Vous faites des photographies très travaillées, on a l’impression que chaque détail est réfléchi : comment sont choisis les lieux et les thèmes de celles-ci ?

C’est en général quelque chose de très précis, une image s’impose à moi en cristallisant mon état d’esprit du moment. Donc là, je dis « voilà, c’est une photographie qui représente une jeune femme de 25 à 30 ans, les cheveux noirs tirés en arrière, portant des boucles d’oreilles, la lumière a une incidence de trois-quarts dans les tons blancs/bleus, elle tient un ballon et est en train de s’envoler mais des mains la retiennent avec des chaînes ». Ça, c’est l’idée. Il s’en suit des discussions avec mes assistants pour savoir comment on fait pour créer cette photo où tout va être faux mais où ça va être vrai puisque je vais le photographier sans retouches. Sachant qu’il y a des tas de photos sur lesquelles j’ai réfléchi durant des semaines, des mois, qui au final aboutissent à un flop monumental et qu’on ne présente jamais, dont on a honte et qu’on oublie très vite !

«On creuse jusqu’au moment où on trouve les choses. »

Comment se déroule une séance photo type avec vous ?

L’idéal, c’est quand on travaille sur deux jours. Les modèles arrivent la veille au soir pour qu’on apprenne à se connaître car il y a un partage qui se fait avec elles. Il faut une confiance, car ce qui fait 50% de la valeur de la photo c’est ce que la modèle a dans les yeux. Après, la modèle arrive le lendemain à 9h, on discute autour d’un café, puis on la maquille, on la coiffe, ce qui dure 4h environ. Puis la séance photo commence, jusqu’à environ 14h, on fait une pause et on enchaîne parfois jusqu’à tard dans la nuit. On creuse jusqu’au moment où on trouve les choses. Autour de moi il y a un ou deux assistants techniques, une assistante administrative pour les papiers, un coiffeur, une maquilleuse et un styliste.

Vous retouchez très peu vos photos, est ce que c’est une façon de vous démarquer ?

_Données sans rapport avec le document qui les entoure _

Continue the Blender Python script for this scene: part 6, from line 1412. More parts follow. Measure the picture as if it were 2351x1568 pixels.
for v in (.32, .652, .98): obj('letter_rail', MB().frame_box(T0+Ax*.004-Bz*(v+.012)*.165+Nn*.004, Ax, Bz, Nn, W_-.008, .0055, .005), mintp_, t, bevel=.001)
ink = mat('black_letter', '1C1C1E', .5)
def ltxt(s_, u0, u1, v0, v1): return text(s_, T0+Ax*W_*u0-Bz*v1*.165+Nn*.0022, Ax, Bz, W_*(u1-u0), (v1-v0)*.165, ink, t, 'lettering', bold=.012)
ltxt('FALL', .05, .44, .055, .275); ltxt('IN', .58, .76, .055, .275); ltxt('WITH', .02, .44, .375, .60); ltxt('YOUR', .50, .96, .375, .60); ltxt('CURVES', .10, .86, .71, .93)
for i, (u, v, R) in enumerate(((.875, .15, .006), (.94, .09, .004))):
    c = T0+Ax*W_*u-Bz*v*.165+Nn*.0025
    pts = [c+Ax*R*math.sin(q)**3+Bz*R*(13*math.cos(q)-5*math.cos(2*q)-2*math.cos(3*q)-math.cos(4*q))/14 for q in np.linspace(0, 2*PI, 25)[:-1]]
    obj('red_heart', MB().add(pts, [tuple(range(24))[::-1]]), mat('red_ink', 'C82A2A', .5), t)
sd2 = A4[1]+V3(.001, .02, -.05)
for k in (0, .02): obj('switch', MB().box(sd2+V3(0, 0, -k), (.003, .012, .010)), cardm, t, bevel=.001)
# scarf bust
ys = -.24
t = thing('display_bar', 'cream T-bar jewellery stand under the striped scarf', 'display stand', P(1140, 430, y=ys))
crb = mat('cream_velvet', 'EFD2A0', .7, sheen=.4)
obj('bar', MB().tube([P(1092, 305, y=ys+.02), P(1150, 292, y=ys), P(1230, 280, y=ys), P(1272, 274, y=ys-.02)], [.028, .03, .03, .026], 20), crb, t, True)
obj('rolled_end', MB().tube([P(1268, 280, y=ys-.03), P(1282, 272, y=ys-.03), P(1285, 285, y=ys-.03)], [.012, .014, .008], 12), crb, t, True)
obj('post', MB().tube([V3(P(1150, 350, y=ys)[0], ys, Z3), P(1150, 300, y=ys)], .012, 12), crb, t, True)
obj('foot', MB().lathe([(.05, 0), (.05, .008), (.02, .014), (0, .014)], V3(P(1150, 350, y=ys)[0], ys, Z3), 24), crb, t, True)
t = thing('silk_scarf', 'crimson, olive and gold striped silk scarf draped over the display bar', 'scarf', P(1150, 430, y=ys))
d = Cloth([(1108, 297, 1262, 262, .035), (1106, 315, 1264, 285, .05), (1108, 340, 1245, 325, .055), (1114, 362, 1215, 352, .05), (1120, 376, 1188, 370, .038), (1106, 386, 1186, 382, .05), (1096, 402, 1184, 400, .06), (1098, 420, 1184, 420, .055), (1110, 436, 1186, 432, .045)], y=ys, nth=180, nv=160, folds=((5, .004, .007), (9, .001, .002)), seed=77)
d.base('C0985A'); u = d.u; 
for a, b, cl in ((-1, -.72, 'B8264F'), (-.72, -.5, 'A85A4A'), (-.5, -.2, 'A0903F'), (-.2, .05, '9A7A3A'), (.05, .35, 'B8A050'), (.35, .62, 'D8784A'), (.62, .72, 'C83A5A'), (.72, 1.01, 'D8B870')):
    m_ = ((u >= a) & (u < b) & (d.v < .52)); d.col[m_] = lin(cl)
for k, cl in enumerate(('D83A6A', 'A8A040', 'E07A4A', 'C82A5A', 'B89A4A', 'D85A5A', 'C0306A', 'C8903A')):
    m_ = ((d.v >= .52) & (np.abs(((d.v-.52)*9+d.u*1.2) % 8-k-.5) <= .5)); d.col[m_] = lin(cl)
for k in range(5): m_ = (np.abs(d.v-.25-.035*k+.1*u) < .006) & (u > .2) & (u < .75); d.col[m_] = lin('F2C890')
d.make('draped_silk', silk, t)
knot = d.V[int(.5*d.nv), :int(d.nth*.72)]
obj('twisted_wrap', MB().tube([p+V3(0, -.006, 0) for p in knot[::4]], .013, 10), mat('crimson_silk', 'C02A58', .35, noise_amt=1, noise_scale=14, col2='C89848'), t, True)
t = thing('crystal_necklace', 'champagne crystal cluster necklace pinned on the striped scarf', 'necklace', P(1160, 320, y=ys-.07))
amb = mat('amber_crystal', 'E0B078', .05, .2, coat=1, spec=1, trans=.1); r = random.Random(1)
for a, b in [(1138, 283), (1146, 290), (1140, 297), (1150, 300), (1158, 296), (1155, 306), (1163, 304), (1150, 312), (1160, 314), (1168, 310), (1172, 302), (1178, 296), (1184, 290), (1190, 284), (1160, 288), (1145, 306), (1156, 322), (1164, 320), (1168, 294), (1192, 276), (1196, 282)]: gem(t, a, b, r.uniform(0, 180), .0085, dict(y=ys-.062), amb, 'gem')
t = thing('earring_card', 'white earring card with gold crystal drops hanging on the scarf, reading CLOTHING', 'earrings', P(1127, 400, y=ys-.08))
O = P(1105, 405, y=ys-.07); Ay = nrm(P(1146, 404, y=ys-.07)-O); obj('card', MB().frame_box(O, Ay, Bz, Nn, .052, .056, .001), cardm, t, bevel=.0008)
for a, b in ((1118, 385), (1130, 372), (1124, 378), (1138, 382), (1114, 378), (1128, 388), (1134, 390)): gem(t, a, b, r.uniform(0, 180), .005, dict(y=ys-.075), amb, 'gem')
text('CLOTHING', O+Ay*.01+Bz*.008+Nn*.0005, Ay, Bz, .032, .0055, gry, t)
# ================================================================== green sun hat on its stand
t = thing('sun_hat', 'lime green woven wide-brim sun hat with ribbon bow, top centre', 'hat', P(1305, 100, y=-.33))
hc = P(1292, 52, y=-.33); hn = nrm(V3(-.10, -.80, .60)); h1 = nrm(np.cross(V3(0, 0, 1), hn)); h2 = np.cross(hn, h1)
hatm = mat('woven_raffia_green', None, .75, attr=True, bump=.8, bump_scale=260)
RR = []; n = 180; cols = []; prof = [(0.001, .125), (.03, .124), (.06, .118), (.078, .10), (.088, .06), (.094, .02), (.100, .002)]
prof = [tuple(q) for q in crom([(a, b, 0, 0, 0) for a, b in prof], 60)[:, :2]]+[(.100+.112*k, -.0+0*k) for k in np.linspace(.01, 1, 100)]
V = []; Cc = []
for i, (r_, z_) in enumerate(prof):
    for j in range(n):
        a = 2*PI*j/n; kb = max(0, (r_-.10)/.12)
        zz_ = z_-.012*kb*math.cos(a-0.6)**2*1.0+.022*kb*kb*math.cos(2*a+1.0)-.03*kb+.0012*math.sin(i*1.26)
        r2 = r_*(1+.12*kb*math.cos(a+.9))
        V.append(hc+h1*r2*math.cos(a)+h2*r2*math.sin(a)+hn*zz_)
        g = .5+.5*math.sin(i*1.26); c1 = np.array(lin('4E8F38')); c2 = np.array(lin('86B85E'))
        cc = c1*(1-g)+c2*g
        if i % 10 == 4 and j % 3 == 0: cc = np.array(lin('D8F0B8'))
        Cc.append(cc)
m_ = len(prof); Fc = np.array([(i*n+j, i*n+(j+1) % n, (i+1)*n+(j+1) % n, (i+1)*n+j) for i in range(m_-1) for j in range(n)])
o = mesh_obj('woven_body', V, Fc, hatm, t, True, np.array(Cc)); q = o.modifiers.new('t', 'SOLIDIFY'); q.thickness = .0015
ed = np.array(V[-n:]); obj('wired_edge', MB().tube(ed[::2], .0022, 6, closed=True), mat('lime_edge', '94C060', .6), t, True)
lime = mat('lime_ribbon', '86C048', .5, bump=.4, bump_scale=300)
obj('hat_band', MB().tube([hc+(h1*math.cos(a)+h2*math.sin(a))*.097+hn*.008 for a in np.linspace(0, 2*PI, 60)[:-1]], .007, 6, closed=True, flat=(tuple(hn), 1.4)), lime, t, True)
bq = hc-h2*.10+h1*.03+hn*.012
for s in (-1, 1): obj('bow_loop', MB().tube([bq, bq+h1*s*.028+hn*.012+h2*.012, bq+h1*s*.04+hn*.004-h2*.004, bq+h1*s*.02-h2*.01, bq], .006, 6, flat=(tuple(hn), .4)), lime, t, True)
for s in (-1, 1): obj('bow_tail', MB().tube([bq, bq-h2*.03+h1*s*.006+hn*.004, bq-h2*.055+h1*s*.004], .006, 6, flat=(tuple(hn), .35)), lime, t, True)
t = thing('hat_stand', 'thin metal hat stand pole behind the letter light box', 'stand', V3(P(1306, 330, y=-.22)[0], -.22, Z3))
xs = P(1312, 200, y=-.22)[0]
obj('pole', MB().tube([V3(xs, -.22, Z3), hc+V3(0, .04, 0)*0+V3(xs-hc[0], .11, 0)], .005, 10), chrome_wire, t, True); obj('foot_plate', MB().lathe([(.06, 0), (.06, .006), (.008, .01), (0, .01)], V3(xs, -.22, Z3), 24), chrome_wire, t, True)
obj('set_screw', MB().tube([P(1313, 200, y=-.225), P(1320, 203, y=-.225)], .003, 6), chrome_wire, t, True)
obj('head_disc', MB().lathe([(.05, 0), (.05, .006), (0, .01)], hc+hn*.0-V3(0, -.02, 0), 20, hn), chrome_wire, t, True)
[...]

C’est un grand débat entre photographes. Moi je viens de l’argentique, mon travail était de développer les photos. Il y avait un long travail de réflexion pour savoir comment on allait faire les photos, et comment on allait les développer pour obtenir le résultat qu’on veut. Aujourd’hui, c’est pareil, on fait une photo et on la développe. Avec Lightroom et le format RAW, tu peux ajuster toutes les variables de ta photo et donc la développer au mieux. Mon travail de développement, c’est d’utiliser les choix de réglage que j’ai fait à la prise de vue pour ensuite les développer comme je souhaite que soit la photo. Pour certains photographes c’est de la retouche, mais pas pour moi parce que je considère que quand on fait une photo on sait déjà comment on va la traiter. Pour moi ce n’est pas de la retouche mais seulement du développement. Mon challenge, c’est de faire la photo d’entrée. Ça a aussi l’avantage d’être économique, car si je fais un catalogue aujourd’hui, je peux le livrer demain. Donc c’est pas pour pouvoir dire que je suis meilleure que les autres, mais pour revenir aux sources de la photographie. En plus, j’aime pas l’informatique, je préfère m’amuser avec mes appareils photo.

Si vous deviez définir votre travail en un mot ?

Contradictoire. Ma photographie, de même que la photographie de tout le monde, c’est sans arrêt quelque chose qui se remet en cause. D’une photo à l’autre, j’essaie de raconter quelque chose de complètement différent.